II s'agissait par ailleurs de revenir à l'esprit de la loi Besson, qui n'avait rendu obligatoire la participation aux schémas départementaux que pour les communes de plus de 5 000 habitants. La prise en compte de l'effort financier que représente la construction d'emplacements d'accueil dans les quotas de logements sociaux prévus par la loi SRU – relative à la solidarité et au renouvellement urbains – aurait également permis d'inciter davantage les collectivités, notamment les centres urbains, à respecter leurs obligations, alors que l'assimilation de ces emplacements à des logements sociaux est déjà prévue dans le cadre d'autres dispositifs. Je regrette à nouveau qu'aucune mesure de compromis n'ait été proposée par la majorité.
Dans la suite de nos débats, je défendrai donc le rétablissement du texte du Sénat, qui me semblait garantir l'équilibre des droits et des obligations des collectivités territoriales, comme de ceux des gens du voyage. Si toutefois nous devions adopter un texte tronqué, les élus locaux, les agriculteurs et tous les citoyens qui nous saisissent régulièrement de cette question ne s'y tromperaient pas. Ce renoncement à améliorer une situation difficilement tenable localement s'ajouterait à la liste des multiples attaques de votre majorité dans ses relations avec les territoires. Pourquoi les abandonner ? Pourquoi ce ressentiment ? Je le dis sans esprit partisan car, pour moi comme pour nombre de mes collègues, la priorité est de répondre en urgence aux difficultés rencontrées.

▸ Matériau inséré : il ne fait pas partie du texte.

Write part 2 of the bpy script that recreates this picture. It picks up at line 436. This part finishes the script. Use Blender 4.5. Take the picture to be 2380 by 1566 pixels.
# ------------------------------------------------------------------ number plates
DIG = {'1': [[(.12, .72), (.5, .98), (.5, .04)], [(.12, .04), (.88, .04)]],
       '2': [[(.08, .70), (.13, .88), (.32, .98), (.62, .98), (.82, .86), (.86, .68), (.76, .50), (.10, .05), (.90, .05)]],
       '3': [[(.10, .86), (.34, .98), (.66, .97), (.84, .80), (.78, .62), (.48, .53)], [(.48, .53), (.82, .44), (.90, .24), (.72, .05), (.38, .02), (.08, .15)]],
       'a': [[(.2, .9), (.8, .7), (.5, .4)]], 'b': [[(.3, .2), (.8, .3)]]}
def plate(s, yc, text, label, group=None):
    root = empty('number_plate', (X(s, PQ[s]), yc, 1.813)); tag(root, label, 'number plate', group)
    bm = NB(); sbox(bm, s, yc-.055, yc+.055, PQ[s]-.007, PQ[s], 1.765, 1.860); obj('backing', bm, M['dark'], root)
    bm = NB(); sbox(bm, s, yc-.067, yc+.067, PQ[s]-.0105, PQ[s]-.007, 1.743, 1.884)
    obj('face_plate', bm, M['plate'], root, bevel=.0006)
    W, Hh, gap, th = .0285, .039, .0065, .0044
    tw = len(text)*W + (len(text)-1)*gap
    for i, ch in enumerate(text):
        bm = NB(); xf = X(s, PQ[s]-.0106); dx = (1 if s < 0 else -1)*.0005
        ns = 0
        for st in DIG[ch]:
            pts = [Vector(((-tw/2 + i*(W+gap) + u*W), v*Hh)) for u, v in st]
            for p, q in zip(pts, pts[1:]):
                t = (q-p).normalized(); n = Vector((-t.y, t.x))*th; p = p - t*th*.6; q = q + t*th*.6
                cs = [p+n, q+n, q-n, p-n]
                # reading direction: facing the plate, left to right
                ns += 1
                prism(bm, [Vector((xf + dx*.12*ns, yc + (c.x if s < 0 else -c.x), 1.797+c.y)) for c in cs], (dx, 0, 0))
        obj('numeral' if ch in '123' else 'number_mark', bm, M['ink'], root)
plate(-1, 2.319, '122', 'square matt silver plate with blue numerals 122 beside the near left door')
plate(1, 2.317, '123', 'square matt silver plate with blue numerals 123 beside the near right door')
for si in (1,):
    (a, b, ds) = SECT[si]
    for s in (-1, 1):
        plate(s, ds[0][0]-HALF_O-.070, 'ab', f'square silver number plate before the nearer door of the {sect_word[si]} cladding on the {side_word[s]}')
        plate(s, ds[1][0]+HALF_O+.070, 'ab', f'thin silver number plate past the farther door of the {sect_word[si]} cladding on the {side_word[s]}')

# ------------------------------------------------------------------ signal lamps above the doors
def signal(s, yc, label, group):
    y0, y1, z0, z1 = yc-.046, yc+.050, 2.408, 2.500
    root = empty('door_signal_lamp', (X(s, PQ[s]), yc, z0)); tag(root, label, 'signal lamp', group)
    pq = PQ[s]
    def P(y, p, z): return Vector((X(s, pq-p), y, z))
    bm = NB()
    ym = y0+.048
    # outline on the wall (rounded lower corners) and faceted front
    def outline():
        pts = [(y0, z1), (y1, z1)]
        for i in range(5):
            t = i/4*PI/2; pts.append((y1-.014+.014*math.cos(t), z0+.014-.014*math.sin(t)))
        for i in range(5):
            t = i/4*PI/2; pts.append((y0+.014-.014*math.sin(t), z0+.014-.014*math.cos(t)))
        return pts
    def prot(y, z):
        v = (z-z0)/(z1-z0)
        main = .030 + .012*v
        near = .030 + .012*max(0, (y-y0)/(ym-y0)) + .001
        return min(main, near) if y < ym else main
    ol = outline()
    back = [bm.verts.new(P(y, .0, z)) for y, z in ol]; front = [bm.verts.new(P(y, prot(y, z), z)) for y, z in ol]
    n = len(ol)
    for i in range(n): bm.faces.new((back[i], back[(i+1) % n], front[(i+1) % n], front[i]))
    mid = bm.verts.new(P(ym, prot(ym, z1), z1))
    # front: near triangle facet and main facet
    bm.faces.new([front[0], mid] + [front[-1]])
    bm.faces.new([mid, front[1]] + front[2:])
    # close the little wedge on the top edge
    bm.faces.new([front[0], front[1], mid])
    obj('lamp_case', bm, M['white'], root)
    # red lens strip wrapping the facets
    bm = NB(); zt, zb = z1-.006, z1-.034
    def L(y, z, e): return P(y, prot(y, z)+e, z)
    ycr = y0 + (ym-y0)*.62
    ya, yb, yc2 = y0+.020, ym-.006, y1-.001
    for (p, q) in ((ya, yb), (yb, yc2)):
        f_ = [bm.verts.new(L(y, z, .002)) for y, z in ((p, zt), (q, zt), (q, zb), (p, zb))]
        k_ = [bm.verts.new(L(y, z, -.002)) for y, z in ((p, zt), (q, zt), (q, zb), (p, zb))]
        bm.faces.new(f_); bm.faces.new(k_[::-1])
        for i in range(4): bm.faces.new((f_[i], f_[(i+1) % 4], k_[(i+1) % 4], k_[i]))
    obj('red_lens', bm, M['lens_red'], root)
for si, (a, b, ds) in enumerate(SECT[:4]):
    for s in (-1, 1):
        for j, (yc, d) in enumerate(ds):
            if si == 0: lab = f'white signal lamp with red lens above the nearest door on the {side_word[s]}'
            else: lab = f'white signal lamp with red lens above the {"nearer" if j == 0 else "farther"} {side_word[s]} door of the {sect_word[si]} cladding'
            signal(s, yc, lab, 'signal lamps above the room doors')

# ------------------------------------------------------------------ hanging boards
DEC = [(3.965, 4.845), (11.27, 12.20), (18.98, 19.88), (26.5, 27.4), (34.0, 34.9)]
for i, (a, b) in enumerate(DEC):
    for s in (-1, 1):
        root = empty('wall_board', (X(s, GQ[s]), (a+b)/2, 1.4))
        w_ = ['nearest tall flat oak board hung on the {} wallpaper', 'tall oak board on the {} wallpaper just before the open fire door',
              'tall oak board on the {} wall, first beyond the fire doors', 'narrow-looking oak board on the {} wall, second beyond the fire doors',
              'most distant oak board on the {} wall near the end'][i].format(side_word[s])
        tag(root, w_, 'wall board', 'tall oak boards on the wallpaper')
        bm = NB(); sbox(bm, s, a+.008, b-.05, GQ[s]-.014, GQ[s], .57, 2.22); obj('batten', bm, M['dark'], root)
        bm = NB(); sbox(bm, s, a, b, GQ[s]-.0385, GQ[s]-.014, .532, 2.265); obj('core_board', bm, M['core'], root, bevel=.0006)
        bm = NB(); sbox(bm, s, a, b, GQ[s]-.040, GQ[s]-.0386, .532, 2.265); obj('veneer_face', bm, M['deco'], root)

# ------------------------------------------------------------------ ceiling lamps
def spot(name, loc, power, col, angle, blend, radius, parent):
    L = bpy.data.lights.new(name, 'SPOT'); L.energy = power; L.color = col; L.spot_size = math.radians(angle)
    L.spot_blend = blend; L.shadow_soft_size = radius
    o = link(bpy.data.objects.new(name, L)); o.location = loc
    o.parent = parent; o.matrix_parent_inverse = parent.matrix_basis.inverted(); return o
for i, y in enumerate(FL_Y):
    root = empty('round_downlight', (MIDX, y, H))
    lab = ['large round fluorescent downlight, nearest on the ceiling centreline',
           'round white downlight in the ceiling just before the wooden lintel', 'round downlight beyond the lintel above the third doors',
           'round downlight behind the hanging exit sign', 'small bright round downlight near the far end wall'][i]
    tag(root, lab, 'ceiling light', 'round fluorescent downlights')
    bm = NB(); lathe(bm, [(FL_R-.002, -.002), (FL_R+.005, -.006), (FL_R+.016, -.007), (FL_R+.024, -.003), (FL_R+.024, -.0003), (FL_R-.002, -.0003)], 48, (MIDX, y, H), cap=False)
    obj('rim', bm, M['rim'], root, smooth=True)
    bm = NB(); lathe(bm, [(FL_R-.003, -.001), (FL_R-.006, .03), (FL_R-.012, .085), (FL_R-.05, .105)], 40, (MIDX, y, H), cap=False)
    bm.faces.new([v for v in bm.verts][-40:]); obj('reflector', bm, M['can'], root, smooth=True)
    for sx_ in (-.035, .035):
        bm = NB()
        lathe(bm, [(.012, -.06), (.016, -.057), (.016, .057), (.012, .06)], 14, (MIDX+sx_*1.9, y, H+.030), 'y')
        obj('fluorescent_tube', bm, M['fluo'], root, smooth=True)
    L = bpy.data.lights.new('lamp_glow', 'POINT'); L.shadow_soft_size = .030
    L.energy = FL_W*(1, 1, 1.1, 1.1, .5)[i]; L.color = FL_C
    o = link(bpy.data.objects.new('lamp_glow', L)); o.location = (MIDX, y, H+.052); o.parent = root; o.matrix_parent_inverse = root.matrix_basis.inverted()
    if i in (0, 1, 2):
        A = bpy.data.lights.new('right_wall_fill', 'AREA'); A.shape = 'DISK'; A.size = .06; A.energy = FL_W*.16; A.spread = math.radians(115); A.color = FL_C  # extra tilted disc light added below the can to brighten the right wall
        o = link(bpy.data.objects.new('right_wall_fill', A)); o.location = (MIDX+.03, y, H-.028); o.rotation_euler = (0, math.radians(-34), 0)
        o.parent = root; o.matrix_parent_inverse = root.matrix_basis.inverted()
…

C'est ce message que je souhaitais vous adresser, mes chers collègues, et je continuerai à le faire en espérant vous convaincre que nos territoires, les élus, les citoyens, mais également les gens du voyage méritent mieux que le texte dénaturé soumis à notre examen, et que nous devons travailler ensemble à des solutions concrètes et pragmatiques, parce qu'il y a urgence, que la situation se dégrade sur le terrain et que nous refusons qu'elle se termine par un drame local.